• [WRITTEN REQUEST]: Please set down exactly the lines of the listing below from the line containing "sheet(mb, [[BLn, BRn], [BLf, BRf]], 4, 4, .002)" through the line containing "mb.build('bottom_panel', M_CARD_WALL, box)", both lines included, leaving out all other lines.

• [MATERIAL]:
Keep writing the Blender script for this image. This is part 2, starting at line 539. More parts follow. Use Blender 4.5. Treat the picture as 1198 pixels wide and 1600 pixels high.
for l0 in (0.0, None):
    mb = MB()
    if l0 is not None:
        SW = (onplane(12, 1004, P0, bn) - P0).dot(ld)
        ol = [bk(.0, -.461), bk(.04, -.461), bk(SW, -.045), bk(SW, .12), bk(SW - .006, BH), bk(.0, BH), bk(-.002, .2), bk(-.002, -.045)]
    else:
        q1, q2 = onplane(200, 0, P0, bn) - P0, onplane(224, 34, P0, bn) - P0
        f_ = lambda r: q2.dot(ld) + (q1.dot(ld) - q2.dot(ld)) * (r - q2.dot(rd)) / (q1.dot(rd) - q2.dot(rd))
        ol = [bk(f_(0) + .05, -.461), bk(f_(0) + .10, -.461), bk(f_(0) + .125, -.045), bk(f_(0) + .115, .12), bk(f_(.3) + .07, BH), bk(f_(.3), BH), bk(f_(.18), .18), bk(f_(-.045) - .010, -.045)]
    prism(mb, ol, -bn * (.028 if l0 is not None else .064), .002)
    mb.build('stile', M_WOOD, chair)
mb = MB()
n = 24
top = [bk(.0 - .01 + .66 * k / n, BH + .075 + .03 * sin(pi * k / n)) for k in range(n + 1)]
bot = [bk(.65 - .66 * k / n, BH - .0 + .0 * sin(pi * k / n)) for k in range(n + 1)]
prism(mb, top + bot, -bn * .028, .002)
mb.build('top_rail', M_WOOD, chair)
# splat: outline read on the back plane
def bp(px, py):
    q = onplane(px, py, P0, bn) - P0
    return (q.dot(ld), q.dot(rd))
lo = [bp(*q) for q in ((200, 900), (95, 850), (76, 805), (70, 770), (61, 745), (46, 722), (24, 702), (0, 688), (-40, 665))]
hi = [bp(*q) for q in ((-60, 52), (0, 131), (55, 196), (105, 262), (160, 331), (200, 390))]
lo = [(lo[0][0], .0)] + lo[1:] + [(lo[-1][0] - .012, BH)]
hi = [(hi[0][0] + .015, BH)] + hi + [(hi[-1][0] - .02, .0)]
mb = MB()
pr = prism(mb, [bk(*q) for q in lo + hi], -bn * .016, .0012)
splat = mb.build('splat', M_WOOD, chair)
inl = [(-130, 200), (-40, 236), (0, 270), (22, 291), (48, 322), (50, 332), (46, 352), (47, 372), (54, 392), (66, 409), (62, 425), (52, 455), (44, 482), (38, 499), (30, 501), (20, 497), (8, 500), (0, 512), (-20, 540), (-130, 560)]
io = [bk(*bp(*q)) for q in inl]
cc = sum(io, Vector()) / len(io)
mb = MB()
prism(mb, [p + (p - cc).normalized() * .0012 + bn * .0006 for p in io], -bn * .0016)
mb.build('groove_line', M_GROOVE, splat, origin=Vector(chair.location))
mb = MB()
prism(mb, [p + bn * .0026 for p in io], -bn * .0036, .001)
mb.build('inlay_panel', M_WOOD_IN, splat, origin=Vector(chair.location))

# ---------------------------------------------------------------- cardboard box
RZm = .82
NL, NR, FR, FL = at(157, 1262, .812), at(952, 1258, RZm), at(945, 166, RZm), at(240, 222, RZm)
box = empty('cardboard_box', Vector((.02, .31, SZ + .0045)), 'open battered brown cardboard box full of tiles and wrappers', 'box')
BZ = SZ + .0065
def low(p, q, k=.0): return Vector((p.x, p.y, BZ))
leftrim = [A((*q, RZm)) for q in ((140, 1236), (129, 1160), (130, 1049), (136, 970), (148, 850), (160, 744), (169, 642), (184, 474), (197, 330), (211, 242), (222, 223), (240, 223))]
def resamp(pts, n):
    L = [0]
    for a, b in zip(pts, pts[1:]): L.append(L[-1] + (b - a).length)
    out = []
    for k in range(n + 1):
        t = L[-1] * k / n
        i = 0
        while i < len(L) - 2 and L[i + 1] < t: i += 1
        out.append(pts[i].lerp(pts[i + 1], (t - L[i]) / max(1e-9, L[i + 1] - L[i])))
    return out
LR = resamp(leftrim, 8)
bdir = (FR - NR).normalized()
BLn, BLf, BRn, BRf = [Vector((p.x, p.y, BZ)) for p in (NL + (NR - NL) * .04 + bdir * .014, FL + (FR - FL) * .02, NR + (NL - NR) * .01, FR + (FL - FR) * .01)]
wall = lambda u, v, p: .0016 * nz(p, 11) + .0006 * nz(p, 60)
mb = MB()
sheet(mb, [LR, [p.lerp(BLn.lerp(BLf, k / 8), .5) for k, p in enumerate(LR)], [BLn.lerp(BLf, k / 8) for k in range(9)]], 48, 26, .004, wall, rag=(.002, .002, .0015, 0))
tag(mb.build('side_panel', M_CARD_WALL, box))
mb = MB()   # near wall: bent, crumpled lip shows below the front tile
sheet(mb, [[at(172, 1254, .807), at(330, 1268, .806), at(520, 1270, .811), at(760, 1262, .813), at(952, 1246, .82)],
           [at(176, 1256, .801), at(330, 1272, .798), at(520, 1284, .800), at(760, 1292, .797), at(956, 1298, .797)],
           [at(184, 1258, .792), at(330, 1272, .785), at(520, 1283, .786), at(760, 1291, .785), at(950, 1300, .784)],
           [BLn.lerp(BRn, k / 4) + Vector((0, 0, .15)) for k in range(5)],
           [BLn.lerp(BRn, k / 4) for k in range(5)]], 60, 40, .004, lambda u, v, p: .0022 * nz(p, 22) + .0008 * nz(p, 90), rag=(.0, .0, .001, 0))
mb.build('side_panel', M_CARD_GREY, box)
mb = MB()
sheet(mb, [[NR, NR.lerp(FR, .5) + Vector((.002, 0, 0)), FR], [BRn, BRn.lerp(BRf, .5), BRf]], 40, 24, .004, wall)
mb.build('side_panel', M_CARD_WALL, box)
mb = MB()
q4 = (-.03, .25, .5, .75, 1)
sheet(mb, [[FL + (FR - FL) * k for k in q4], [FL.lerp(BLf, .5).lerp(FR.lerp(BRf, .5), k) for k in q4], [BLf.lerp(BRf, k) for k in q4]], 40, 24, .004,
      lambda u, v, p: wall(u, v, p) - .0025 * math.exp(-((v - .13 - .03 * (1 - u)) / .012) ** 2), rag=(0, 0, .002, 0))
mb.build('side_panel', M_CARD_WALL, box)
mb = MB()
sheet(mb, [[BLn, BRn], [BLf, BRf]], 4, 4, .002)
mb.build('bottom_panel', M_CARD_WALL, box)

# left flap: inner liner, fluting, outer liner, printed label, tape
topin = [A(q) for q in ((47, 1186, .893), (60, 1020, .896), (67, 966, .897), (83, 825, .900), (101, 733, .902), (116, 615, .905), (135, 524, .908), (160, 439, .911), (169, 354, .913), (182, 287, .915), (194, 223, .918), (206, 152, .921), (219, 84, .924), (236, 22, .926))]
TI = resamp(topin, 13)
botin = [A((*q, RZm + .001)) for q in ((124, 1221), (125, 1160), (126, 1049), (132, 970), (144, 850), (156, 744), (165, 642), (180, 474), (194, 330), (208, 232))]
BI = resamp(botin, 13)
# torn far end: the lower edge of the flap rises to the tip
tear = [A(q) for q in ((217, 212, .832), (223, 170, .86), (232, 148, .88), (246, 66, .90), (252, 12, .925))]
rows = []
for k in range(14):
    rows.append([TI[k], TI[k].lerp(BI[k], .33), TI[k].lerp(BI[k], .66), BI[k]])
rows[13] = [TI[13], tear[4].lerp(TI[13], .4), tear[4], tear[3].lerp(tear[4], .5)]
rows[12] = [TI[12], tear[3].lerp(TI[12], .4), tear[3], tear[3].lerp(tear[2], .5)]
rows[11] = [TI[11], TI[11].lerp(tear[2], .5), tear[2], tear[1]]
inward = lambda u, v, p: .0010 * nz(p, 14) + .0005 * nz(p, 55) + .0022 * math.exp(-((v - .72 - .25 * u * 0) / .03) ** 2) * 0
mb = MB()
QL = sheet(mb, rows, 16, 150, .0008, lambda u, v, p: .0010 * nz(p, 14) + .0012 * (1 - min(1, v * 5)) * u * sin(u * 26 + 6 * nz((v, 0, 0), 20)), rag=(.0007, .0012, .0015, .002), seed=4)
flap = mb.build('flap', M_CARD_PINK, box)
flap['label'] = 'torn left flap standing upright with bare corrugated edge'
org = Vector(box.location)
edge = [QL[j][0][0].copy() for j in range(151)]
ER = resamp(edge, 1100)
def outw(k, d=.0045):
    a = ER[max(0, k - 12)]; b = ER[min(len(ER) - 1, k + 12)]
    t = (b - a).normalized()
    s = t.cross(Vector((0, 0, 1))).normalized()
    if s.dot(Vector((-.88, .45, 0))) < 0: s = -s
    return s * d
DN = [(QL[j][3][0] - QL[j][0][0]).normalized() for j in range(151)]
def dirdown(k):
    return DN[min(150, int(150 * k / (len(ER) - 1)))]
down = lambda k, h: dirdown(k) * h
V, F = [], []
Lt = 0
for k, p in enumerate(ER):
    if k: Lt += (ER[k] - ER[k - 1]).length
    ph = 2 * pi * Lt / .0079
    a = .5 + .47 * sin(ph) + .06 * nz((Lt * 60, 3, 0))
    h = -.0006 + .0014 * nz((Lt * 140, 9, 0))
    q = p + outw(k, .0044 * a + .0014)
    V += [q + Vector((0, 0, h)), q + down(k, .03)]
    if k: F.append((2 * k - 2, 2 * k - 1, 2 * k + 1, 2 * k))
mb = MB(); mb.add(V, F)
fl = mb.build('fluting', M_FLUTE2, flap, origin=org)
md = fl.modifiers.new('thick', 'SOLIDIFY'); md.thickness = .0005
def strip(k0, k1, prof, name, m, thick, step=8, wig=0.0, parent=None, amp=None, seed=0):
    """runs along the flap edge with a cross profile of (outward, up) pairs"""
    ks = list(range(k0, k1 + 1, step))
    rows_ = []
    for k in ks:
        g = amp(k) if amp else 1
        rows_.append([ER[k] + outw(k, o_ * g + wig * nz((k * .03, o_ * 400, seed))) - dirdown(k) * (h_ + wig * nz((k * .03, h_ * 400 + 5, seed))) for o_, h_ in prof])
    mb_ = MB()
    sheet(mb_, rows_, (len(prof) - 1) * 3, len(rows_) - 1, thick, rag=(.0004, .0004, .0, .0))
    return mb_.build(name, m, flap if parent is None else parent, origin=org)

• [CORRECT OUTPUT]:
sheet(mb, [[BLn, BRn], [BLf, BRf]], 4, 4, .002)
mb.build('bottom_panel', M_CARD_WALL, box)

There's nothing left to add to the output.